REQUIRED WORK: The entire listing is to be repeated verbatim.

DATASET CONTENT:
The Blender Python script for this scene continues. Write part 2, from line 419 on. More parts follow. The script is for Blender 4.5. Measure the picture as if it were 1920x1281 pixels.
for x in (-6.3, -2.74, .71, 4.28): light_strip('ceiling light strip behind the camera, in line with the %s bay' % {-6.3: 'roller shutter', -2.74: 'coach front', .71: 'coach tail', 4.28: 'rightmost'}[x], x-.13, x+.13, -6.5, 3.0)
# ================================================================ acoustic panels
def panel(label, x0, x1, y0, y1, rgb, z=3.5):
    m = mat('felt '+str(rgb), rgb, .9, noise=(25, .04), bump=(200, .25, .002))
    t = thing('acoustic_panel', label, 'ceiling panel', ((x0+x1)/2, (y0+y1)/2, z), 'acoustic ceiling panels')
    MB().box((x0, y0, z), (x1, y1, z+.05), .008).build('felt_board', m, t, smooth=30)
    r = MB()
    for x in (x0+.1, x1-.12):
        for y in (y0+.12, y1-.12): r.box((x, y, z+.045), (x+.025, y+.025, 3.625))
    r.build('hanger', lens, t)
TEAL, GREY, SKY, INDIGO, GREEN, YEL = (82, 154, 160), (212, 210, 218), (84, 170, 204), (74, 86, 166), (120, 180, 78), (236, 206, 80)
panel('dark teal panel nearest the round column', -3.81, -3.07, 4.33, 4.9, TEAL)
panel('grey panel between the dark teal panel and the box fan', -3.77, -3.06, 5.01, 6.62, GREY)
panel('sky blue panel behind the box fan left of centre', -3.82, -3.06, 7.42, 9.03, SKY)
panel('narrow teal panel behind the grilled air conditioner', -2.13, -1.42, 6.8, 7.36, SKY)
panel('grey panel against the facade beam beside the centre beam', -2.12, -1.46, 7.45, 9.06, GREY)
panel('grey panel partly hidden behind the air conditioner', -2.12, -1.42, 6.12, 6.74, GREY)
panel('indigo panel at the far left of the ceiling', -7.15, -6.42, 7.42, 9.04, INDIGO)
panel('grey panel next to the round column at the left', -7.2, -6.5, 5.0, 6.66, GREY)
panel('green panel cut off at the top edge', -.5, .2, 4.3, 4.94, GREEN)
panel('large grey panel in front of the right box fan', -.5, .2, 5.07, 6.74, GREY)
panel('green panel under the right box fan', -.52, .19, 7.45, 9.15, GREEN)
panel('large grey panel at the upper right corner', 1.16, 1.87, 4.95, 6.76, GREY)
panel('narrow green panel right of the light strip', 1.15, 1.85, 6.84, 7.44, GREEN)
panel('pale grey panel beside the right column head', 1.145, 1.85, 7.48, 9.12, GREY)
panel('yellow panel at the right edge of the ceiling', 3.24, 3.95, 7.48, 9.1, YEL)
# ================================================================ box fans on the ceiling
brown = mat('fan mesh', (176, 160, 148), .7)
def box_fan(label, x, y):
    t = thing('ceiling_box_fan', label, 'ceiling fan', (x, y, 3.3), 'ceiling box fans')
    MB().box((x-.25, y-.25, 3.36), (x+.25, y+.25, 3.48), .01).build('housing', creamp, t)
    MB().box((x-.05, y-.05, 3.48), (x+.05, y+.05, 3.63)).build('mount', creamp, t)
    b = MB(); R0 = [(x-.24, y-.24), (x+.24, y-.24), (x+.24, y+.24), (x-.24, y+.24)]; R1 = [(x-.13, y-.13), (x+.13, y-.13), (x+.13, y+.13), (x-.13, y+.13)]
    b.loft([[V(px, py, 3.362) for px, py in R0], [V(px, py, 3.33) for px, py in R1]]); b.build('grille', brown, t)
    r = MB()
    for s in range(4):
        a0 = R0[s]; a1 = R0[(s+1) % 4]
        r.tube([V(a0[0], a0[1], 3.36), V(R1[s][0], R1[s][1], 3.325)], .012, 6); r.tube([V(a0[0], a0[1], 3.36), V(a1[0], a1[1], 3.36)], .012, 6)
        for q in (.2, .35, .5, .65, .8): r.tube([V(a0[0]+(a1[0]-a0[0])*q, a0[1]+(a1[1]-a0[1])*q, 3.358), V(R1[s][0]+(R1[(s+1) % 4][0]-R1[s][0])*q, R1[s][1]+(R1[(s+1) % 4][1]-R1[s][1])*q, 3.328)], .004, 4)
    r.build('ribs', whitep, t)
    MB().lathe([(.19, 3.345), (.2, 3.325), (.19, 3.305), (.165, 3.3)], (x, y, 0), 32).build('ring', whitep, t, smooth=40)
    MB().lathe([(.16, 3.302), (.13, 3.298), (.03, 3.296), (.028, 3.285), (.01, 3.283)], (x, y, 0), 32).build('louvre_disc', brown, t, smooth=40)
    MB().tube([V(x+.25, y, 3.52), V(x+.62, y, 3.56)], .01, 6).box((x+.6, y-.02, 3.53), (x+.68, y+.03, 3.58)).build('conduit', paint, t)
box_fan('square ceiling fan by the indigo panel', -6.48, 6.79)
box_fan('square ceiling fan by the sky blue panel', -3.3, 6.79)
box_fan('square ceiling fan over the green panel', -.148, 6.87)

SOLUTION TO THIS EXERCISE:
The Blender Python script for this scene continues. Write part 2, from line 419 on. More parts follow. The script is for Blender 4.5. Measure the picture as if it were 1920x1281 pixels.
for x in (-6.3, -2.74, .71, 4.28): light_strip('ceiling light strip behind the camera, in line with the %s bay' % {-6.3: 'roller shutter', -2.74: 'coach front', .71: 'coach tail', 4.28: 'rightmost'}[x], x-.13, x+.13, -6.5, 3.0)
# ================================================================ acoustic panels
def panel(label, x0, x1, y0, y1, rgb, z=3.5):
    m = mat('felt '+str(rgb), rgb, .9, noise=(25, .04), bump=(200, .25, .002))
    t = thing('acoustic_panel', label, 'ceiling panel', ((x0+x1)/2, (y0+y1)/2, z), 'acoustic ceiling panels')
    MB().box((x0, y0, z), (x1, y1, z+.05), .008).build('felt_board', m, t, smooth=30)
    r = MB()
    for x in (x0+.1, x1-.12):
        for y in (y0+.12, y1-.12): r.box((x, y, z+.045), (x+.025, y+.025, 3.625))
    r.build('hanger', lens, t)
TEAL, GREY, SKY, INDIGO, GREEN, YEL = (82, 154, 160), (212, 210, 218), (84, 170, 204), (74, 86, 166), (120, 180, 78), (236, 206, 80)
panel('dark teal panel nearest the round column', -3.81, -3.07, 4.33, 4.9, TEAL)
panel('grey panel between the dark teal panel and the box fan', -3.77, -3.06, 5.01, 6.62, GREY)
panel('sky blue panel behind the box fan left of centre', -3.82, -3.06, 7.42, 9.03, SKY)
panel('narrow teal panel behind the grilled air conditioner', -2.13, -1.42, 6.8, 7.36, SKY)
panel('grey panel against the facade beam beside the centre beam', -2.12, -1.46, 7.45, 9.06, GREY)
panel('grey panel partly hidden behind the air conditioner', -2.12, -1.42, 6.12, 6.74, GREY)
panel('indigo panel at the far left of the ceiling', -7.15, -6.42, 7.42, 9.04, INDIGO)
panel('grey panel next to the round column at the left', -7.2, -6.5, 5.0, 6.66, GREY)
panel('green panel cut off at the top edge', -.5, .2, 4.3, 4.94, GREEN)
panel('large grey panel in front of the right box fan', -.5, .2, 5.07, 6.74, GREY)
panel('green panel under the right box fan', -.52, .19, 7.45, 9.15, GREEN)
panel('large grey panel at the upper right corner', 1.16, 1.87, 4.95, 6.76, GREY)
panel('narrow green panel right of the light strip', 1.15, 1.85, 6.84, 7.44, GREEN)
panel('pale grey panel beside the right column head', 1.145, 1.85, 7.48, 9.12, GREY)
panel('yellow panel at the right edge of the ceiling', 3.24, 3.95, 7.48, 9.1, YEL)
# ================================================================ box fans on the ceiling
brown = mat('fan mesh', (176, 160, 148), .7)
def box_fan(label, x, y):
    t = thing('ceiling_box_fan', label, 'ceiling fan', (x, y, 3.3), 'ceiling box fans')
    MB().box((x-.25, y-.25, 3.36), (x+.25, y+.25, 3.48), .01).build('housing', creamp, t)
    MB().box((x-.05, y-.05, 3.48), (x+.05, y+.05, 3.63)).build('mount', creamp, t)
    b = MB(); R0 = [(x-.24, y-.24), (x+.24, y-.24), (x+.24, y+.24), (x-.24, y+.24)]; R1 = [(x-.13, y-.13), (x+.13, y-.13), (x+.13, y+.13), (x-.13, y+.13)]
    b.loft([[V(px, py, 3.362) for px, py in R0], [V(px, py, 3.33) for px, py in R1]]); b.build('grille', brown, t)
    r = MB()
    for s in range(4):
        a0 = R0[s]; a1 = R0[(s+1) % 4]
        r.tube([V(a0[0], a0[1], 3.36), V(R1[s][0], R1[s][1], 3.325)], .012, 6); r.tube([V(a0[0], a0[1], 3.36), V(a1[0], a1[1], 3.36)], .012, 6)
        for q in (.2, .35, .5, .65, .8): r.tube([V(a0[0]+(a1[0]-a0[0])*q, a0[1]+(a1[1]-a0[1])*q, 3.358), V(R1[s][0]+(R1[(s+1) % 4][0]-R1[s][0])*q, R1[s][1]+(R1[(s+1) % 4][1]-R1[s][1])*q, 3.328)], .004, 4)
    r.build('ribs', whitep, t)
    MB().lathe([(.19, 3.345), (.2, 3.325), (.19, 3.305), (.165, 3.3)], (x, y, 0), 32).build('ring', whitep, t, smooth=40)
    MB().lathe([(.16, 3.302), (.13, 3.298), (.03, 3.296), (.028, 3.285), (.01, 3.283)], (x, y, 0), 32).build('louvre_disc', brown, t, smooth=40)
    MB().tube([V(x+.25, y, 3.52), V(x+.62, y, 3.56)], .01, 6).box((x+.6, y-.02, 3.53), (x+.68, y+.03, 3.58)).build('conduit', paint, t)
box_fan('square ceiling fan by the indigo panel', -6.48, 6.79)
box_fan('square ceiling fan by the sky blue panel', -3.3, 6.79)
box_fan('square ceiling fan over the green panel', -.148, 6.87)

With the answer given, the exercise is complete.